Cooper explained: “I was out socialising with my club friends because we had a game with our club that night.
“Coming home from the night out, I guess I was just attacked.
“I was robbed obviously and my stuff was taken but I was attacked at the same time.
“I can’t remember how many stab wounds [there were], I actually never fully asked. I think it’s 11 or 13 or something like that, on my neck and eyes and ear.”
Cooper said it was “one of those bizarre [incidents], kind of world changes within two, three, four hours”.
“You’re coming back to reality that morning and the place in terms of exposure and people contacting ya and papers and media and Crimecall and everything else.
“You kind of go from one extreme to the other. Out socialising having great craic with the lads and then all of sudden it’s upside down and turned around in many different ways.”
Cooper said that “in a strange way” he’s grateful that it happened as it helped give him a “sense of persepctive”.

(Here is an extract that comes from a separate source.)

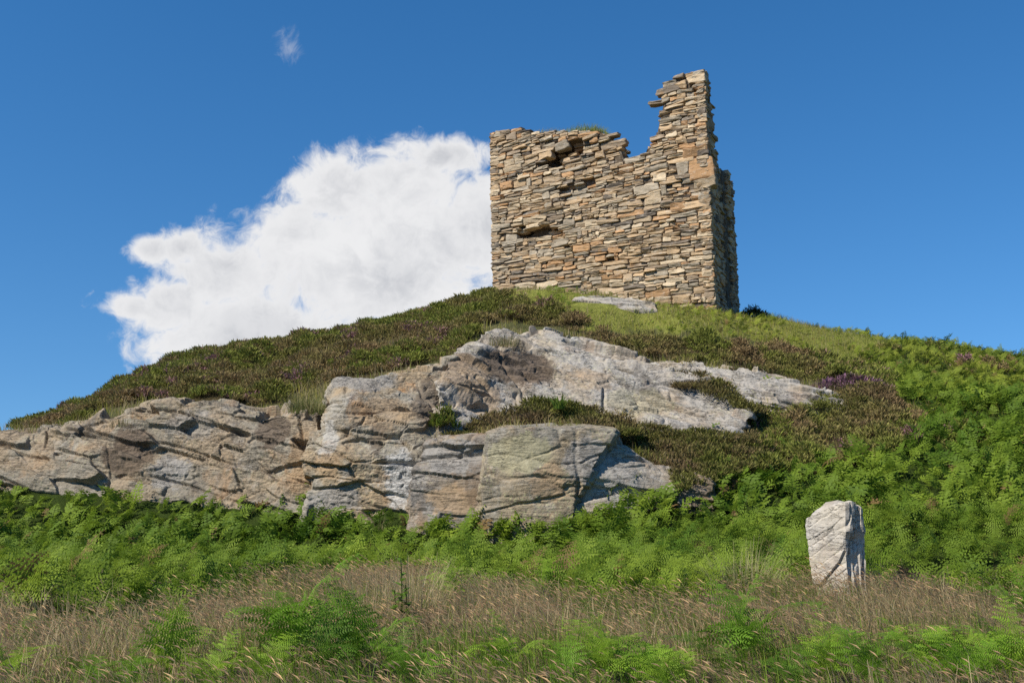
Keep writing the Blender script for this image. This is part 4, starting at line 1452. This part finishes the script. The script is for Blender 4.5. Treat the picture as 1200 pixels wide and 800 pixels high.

“It made me realise, I guess, the important things and who’s important and what’s important,” said the defender.
“I guess at the time playing for Dublin…we all have egos but it certainly kind of makes that a little bit bigger and from my position, where I was at the time I probably thought I was a little bit better and a little bit bigger.”

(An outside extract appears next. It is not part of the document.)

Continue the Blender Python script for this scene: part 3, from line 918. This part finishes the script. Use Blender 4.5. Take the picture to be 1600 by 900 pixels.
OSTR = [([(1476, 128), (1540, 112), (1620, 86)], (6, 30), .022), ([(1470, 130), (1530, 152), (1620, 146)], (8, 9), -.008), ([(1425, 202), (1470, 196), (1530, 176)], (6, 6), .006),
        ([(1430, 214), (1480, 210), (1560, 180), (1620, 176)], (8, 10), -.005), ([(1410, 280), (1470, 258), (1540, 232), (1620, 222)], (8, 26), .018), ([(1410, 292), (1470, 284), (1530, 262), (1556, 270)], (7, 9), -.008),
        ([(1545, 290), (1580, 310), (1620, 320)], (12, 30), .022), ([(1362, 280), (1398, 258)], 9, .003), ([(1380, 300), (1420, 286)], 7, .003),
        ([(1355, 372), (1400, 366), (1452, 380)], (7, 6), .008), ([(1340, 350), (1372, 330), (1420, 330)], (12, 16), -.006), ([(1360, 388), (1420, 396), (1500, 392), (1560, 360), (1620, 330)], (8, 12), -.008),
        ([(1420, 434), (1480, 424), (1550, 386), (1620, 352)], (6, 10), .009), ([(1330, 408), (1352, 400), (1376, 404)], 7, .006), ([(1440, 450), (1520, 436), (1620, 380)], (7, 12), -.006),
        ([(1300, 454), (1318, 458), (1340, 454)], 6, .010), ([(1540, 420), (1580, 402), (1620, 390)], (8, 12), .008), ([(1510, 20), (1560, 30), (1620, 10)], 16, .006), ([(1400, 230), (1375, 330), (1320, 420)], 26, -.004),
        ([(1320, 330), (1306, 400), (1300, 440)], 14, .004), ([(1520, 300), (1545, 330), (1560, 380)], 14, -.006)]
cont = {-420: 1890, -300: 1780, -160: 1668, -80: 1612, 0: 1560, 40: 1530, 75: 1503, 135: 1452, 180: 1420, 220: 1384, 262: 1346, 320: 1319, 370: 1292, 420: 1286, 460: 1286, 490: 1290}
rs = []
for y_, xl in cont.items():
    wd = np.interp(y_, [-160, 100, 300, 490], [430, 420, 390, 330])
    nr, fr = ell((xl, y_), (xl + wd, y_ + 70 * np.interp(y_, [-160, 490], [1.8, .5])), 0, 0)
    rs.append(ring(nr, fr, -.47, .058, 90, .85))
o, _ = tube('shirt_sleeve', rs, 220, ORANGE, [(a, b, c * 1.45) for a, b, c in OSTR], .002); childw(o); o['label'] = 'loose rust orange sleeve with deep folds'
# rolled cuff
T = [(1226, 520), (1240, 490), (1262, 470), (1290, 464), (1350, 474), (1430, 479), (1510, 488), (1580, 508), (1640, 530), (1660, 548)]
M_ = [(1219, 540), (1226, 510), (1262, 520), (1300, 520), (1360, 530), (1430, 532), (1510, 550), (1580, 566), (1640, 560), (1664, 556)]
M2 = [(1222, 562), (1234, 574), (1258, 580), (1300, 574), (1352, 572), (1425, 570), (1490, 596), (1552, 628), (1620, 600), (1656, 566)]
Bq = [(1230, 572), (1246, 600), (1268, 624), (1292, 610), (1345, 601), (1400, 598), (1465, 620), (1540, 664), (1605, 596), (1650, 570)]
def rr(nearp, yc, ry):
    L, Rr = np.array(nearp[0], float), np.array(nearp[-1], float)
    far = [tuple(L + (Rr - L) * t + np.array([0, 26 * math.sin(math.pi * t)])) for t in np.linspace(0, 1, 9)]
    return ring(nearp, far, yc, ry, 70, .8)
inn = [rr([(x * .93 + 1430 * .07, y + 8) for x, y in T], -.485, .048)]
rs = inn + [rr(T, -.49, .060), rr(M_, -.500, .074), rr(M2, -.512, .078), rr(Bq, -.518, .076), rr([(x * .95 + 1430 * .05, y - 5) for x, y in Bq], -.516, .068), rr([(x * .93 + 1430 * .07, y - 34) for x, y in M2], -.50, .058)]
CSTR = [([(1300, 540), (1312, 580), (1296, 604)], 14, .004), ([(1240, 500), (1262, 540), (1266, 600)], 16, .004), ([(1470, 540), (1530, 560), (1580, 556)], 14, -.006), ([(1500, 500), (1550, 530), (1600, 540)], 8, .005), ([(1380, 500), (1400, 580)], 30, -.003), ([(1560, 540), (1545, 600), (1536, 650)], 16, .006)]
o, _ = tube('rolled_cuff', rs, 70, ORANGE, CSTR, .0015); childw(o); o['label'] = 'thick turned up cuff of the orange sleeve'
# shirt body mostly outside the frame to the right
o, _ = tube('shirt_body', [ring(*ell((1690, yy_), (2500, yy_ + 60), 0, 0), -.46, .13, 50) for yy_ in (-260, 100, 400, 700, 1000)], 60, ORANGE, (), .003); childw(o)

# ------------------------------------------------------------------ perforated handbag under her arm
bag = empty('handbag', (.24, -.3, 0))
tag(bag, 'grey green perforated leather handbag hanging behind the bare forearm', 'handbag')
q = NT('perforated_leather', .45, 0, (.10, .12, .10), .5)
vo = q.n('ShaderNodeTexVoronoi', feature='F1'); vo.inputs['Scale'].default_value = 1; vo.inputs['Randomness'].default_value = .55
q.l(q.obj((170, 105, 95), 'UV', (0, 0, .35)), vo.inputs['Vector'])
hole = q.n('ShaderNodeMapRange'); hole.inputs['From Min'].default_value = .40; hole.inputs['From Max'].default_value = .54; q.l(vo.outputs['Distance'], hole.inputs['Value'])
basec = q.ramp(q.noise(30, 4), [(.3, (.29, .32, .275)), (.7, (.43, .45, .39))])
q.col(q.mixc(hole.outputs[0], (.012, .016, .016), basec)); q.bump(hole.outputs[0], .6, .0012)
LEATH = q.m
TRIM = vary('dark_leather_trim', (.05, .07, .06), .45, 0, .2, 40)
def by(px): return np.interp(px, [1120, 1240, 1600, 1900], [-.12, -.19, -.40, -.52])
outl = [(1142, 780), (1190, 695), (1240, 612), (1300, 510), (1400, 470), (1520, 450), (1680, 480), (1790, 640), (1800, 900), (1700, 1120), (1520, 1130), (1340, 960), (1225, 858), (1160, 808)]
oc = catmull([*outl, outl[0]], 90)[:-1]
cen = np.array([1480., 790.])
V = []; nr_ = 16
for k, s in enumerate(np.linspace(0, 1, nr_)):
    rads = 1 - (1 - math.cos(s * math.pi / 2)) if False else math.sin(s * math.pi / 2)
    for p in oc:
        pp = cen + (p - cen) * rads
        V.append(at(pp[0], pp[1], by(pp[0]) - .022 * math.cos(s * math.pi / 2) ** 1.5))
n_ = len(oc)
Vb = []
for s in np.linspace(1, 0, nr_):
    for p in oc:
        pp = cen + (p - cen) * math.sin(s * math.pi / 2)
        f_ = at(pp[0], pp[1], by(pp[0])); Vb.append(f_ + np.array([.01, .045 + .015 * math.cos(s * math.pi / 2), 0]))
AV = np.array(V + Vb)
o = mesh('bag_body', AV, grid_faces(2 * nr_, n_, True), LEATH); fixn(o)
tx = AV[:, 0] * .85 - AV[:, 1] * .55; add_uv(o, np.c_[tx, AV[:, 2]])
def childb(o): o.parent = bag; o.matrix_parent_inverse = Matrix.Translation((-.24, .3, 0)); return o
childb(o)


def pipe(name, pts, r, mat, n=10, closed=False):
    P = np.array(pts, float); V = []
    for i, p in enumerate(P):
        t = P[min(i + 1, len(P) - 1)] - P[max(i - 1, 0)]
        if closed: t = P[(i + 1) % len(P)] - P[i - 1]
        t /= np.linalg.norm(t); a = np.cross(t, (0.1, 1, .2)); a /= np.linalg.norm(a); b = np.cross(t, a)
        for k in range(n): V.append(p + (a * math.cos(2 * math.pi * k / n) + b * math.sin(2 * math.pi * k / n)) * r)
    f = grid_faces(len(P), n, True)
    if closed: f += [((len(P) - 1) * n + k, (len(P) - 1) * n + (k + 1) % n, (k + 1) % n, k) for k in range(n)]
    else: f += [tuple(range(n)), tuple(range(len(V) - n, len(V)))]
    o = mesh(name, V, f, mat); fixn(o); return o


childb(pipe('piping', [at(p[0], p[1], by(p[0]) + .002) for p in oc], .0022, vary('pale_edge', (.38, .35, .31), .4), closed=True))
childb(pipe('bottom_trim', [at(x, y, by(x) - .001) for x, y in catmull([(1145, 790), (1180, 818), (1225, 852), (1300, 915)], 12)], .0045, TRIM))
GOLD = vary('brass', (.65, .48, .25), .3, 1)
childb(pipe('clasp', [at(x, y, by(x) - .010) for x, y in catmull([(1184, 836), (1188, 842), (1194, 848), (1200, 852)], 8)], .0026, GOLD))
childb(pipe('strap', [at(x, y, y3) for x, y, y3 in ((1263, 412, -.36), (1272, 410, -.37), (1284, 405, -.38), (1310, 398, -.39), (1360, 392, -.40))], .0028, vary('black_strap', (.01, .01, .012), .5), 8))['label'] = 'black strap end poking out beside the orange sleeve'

Cooper said that in some ways he blamed himself for the incident.
“It was always my dream to play for Dublin,” he said.
“I would have felt at that particular stage of my life I was getting a little bit too ahead of myself .
“And obvioulsy it’s not something you want to happen in terms of a lesson but at the same time it was such an important and a big lesson for me at the time.”
“And it still is I guess because I always reflect and look back and say sometimes when you’re getting up early in the morning or your training late at the evening or your making such a commitment to the GAA you’re sometimes saying: ‘Well hold on a minute, it could be very different.
“‘You could have no sight in your eye and your hearing in one ear could be [gone] and you couldn’t be able to play’. Again, it’s all easy to say now but certainly it was a massive lesson.”
Cooper said he still has “a bit of a fear” being out at night and alone.
Speaking about the attacker, Cooper said: “I don’t know how I feel about him.”
When asked if he could forgive him , Cooper replied, “I think so”.
“I don’t know what he was going through. I don’t know exactly his circumstances but no doubt he has his own challenges that he maybe is finding difficult or found difficult at the time.”
Cooper added that opening up about the incident helped him recover mentally from it.
He said he went to counselling following the attack saying it “added and helped” him.